Voting Democrat? They Wasted $50 Billion of Your Money on 7 EV Charging Stations and Zero High Speed Internet Installations!

Written by Ethan Mitchell.

In 2021, President Biden announced a $42.5 billion initiative to provide high-speed internet to all Americans. However, the Federal Communications Commission (FCC) reports that not a single American has benefited from this massive investment. Despite the grand promise, the initiative has yet to deliver any results.

Allegedly, the project is bogged down in bureaucratic red tape. One would think that with full government control, they could cut through these delays. The funds, managed by the Commerce Department under the Broadband Equity Access and Deployment (BEAD) program, are stuck in a regulatory quagmire.

Regulatory Roadblocks and Financial Mismanagement

The BEAD program aims to regulate consumer rates, putting it at odds with internet providers and congressional Republicans. The law, they argue, prohibits such regulation. This move appears to be an attempt to redistribute wealth under the guise of public service. Meanwhile, the administration is failing to build necessary infrastructure, such as charging stations for electric vehicles, while undermining the gas-powered car industry.

FCC Commissioner Brendan Carr criticized the Biden administration, stating on social media that not a single person has been connected to high-speed internet. The question remains: where did the money go? A significant portion of it was diverted to Ukraine. Within two weeks, amounts of $250 million, $444 million, and $800 million were sent to Ukraine, reflecting a pattern of rapid financial support.

DEI and Other Diversions

According to The Washington Times, senators have repeatedly written to Alan Davidson, head of the Commerce Department’s National Telecommunications and Information Administration, complaining about the funding requirements related to labor, climate change, diversity, equity, and inclusion. These stipulations, they argue, were added after the program was signed into law, diverting resources from the primary goal of providing broadband service to rural America.
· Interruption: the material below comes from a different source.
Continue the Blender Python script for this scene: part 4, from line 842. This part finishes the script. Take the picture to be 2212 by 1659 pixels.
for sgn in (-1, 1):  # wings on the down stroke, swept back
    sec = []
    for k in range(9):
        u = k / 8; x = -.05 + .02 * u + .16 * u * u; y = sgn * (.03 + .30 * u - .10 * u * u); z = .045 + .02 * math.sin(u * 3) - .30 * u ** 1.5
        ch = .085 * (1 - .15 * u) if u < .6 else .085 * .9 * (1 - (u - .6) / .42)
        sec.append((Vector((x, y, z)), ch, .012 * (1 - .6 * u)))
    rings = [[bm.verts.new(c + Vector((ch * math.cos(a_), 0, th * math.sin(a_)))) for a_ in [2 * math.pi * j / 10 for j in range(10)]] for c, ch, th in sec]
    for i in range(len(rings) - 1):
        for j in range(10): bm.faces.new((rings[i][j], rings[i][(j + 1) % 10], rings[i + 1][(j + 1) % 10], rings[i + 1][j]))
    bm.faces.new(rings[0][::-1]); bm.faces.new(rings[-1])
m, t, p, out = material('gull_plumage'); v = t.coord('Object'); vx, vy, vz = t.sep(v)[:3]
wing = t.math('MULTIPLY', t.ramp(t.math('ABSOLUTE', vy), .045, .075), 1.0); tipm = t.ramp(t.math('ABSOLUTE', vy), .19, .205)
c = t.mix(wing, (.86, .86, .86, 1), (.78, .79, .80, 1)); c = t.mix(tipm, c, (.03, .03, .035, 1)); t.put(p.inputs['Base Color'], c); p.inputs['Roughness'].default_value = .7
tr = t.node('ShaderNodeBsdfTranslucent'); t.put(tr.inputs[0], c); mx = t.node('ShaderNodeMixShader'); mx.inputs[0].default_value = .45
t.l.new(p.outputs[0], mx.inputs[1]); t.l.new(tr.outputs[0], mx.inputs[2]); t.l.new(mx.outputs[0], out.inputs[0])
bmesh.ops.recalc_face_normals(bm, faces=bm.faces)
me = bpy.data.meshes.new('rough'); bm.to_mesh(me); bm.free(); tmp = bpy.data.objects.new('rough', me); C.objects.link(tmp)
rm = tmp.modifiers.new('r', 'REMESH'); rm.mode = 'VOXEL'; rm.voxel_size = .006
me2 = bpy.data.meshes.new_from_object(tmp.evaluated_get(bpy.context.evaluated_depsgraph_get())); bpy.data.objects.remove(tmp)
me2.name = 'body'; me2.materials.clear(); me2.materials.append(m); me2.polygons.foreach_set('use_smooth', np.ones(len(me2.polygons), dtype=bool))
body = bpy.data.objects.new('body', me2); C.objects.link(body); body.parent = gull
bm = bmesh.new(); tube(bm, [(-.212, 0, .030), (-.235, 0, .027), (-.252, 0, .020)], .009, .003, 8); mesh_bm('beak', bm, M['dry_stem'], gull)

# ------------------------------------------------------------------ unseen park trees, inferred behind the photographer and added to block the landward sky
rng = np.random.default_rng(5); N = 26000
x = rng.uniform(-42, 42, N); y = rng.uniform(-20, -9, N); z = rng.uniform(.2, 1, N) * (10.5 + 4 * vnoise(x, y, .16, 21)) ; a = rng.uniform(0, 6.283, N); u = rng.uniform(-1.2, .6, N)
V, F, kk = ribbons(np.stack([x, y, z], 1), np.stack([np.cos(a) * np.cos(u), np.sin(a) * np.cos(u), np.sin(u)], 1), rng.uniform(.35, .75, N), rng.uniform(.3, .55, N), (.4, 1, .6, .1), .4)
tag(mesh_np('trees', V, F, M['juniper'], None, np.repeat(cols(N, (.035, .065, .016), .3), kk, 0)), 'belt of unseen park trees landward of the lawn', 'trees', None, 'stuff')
“As numerous states and stakeholders have articulated, current BEAD rules divert resources away from bringing broadband service to rural America and are inconsistent with NTIA’s statutory authority in the Infrastructure Investment and Jobs Act,” 11 Republican senators wrote to Davidson. They listed several stipulations for obtaining funds that lawmakers say should be eliminated, including preferences for hiring union workers, prioritizing certain segments of the workforce, and accounting for future climate risks.

Broken Promises and Bureaucratic Failures

The Biden administration’s $42.45 billion plan from 2021 has yet to result in any tangible progress. In 2022, the government revoked an award to Starlink that would have provided high-speed internet to 642,000 rural locations. This failure was not just foreseeable but was predicted by senators in 2022, who warned that Biden’s convoluted process and excessive bureaucracy would delay connecting underserved Americans.

One former Biden White House official even blamed the 2021 Democrat-controlled Congress for the administration’s failure to connect anyone to the internet with the $42.45 billion. The White House had touted this as President Biden’s deal, yet the 2021 law did not mandate the administration to extend this process into 2025 without any progress.

Our Take

The Biden administration’s failure to deliver on its $42.5 billion high-speed internet initiative is a glaring example of mismanagement and misplaced priorities. While American taxpayers foot the bill, the promised benefits remain unseen. Redirecting funds to unrelated international aid and layering on regulatory burdens has only exacerbated the problem. The public deserves efficient use of their money, not bureaucratic delays and ineffective policies.